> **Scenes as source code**
***

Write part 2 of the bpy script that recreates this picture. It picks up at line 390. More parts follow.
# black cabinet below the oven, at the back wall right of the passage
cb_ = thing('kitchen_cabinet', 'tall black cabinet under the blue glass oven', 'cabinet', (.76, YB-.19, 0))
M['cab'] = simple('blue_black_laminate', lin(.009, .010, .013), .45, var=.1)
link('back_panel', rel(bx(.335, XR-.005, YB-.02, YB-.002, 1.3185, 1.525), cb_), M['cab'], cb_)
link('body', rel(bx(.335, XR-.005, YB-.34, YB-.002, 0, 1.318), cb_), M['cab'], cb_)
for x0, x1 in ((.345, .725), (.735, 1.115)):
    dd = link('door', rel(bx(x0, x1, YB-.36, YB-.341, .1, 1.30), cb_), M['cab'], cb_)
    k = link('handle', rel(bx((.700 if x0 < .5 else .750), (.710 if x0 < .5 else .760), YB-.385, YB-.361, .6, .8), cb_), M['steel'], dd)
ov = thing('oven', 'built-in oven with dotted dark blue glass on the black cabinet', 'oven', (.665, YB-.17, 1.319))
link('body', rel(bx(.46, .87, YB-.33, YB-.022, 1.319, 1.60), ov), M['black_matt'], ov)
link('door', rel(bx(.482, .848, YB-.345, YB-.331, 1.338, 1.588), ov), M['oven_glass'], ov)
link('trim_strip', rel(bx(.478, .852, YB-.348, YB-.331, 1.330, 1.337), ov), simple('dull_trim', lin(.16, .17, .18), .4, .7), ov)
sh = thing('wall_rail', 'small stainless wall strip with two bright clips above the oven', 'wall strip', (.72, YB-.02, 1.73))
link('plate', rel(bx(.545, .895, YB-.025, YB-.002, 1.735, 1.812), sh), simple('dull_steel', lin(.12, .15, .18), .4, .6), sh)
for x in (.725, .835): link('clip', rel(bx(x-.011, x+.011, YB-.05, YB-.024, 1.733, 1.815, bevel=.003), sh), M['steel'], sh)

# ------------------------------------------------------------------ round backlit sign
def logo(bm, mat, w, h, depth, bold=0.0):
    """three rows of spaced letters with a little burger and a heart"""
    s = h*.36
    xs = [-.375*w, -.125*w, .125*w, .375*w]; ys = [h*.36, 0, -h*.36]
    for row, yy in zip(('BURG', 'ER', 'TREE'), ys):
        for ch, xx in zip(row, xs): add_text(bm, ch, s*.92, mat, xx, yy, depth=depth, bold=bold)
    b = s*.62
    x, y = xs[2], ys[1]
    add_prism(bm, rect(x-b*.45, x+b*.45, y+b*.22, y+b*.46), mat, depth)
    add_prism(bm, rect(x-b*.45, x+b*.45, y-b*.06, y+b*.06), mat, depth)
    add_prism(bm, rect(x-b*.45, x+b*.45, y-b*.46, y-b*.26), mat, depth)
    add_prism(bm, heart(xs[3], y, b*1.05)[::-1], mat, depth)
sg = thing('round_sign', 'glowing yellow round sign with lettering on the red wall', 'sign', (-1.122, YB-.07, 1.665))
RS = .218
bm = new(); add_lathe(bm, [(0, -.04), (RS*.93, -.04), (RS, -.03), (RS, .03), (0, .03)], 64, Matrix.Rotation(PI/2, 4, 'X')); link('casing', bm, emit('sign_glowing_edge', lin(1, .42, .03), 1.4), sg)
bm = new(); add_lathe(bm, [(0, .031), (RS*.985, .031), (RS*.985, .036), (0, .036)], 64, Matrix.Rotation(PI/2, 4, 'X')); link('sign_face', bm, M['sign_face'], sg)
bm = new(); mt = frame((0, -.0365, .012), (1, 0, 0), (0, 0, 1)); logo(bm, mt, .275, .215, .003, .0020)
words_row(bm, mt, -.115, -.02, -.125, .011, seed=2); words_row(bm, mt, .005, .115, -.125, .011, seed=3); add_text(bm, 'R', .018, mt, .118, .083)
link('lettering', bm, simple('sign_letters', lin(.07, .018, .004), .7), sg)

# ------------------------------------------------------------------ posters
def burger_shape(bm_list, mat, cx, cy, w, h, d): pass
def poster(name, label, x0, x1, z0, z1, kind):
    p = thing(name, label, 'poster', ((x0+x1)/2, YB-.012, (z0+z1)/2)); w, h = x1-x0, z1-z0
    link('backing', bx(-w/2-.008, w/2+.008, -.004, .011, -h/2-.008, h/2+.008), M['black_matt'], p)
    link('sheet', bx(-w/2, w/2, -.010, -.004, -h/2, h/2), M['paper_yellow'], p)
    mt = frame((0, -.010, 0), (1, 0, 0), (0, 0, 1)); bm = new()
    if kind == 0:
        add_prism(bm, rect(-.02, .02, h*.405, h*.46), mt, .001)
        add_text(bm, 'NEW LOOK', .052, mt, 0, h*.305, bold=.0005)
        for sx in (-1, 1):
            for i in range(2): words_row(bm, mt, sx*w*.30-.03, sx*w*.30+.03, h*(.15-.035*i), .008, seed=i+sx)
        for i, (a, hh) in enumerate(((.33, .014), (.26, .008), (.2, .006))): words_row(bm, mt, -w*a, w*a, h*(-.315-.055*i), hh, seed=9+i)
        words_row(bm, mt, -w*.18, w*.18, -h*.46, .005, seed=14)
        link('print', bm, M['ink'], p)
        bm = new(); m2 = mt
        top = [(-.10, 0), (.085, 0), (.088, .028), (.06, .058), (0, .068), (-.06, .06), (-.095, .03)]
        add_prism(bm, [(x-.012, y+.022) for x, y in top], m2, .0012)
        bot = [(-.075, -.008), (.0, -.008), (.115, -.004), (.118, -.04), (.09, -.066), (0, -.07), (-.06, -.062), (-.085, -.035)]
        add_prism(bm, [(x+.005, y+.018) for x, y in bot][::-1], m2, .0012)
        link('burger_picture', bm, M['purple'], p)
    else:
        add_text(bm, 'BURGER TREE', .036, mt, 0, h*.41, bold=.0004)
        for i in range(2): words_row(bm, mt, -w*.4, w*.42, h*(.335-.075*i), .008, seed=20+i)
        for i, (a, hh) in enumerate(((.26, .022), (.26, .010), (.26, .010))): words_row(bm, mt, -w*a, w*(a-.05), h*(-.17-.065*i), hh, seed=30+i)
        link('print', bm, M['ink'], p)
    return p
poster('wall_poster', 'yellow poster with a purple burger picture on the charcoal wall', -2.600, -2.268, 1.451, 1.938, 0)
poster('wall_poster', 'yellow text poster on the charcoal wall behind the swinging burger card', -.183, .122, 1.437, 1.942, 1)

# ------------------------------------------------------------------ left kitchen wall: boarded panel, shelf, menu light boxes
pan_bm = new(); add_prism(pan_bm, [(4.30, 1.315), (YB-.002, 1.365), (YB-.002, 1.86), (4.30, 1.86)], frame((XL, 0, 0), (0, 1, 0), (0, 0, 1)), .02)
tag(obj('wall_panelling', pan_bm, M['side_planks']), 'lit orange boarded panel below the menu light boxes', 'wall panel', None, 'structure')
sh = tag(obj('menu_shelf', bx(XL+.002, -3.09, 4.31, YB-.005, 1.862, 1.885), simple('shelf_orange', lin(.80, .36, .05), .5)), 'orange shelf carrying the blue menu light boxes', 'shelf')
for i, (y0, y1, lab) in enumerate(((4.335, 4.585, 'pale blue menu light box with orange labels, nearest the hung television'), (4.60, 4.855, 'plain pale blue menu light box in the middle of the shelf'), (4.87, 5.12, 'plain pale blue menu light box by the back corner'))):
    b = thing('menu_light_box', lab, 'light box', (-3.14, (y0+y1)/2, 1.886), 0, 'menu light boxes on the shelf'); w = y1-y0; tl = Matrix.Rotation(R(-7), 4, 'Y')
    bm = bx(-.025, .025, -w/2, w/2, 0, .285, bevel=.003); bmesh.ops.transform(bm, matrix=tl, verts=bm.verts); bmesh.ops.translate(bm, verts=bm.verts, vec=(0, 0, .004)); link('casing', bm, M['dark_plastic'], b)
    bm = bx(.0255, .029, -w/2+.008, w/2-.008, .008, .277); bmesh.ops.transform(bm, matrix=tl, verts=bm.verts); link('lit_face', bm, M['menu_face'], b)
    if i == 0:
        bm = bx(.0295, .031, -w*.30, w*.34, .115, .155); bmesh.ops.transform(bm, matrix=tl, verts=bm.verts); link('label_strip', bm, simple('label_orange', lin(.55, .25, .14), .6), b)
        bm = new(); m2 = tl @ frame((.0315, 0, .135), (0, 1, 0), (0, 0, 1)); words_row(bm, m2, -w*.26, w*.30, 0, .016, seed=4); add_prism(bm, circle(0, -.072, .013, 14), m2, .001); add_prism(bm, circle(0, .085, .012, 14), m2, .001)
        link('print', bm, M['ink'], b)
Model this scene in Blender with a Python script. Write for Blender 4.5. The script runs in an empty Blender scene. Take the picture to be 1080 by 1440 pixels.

***

Give back exactly the lines from the beginning of the records through the line containing "sh), M['steel'], sh)", and only those.

Write part 2 of the bpy script that recreates this picture. It picks up at line 390. More parts follow.
# black cabinet below the oven, at the back wall right of the passage
cb_ = thing('kitchen_cabinet', 'tall black cabinet under the blue glass oven', 'cabinet', (.76, YB-.19, 0))
M['cab'] = simple('blue_black_laminate', lin(.009, .010, .013), .45, var=.1)
link('back_panel', rel(bx(.335, XR-.005, YB-.02, YB-.002, 1.3185, 1.525), cb_), M['cab'], cb_)
link('body', rel(bx(.335, XR-.005, YB-.34, YB-.002, 0, 1.318), cb_), M['cab'], cb_)
for x0, x1 in ((.345, .725), (.735, 1.115)):
    dd = link('door', rel(bx(x0, x1, YB-.36, YB-.341, .1, 1.30), cb_), M['cab'], cb_)
    k = link('handle', rel(bx((.700 if x0 < .5 else .750), (.710 if x0 < .5 else .760), YB-.385, YB-.361, .6, .8), cb_), M['steel'], dd)
ov = thing('oven', 'built-in oven with dotted dark blue glass on the black cabinet', 'oven', (.665, YB-.17, 1.319))
link('body', rel(bx(.46, .87, YB-.33, YB-.022, 1.319, 1.60), ov), M['black_matt'], ov)
link('door', rel(bx(.482, .848, YB-.345, YB-.331, 1.338, 1.588), ov), M['oven_glass'], ov)
link('trim_strip', rel(bx(.478, .852, YB-.348, YB-.331, 1.330, 1.337), ov), simple('dull_trim', lin(.16, .17, .18), .4, .7), ov)
sh = thing('wall_rail', 'small stainless wall strip with two bright clips above the oven', 'wall strip', (.72, YB-.02, 1.73))
link('plate', rel(bx(.545, .895, YB-.025, YB-.002, 1.735, 1.812), sh), simple('dull_steel', lin(.12, .15, .18), .4, .6), sh)
for x in (.725, .835): link('clip', rel(bx(x-.011, x+.011, YB-.05, YB-.024, 1.733, 1.815, bevel=.003), sh), M['steel'], sh)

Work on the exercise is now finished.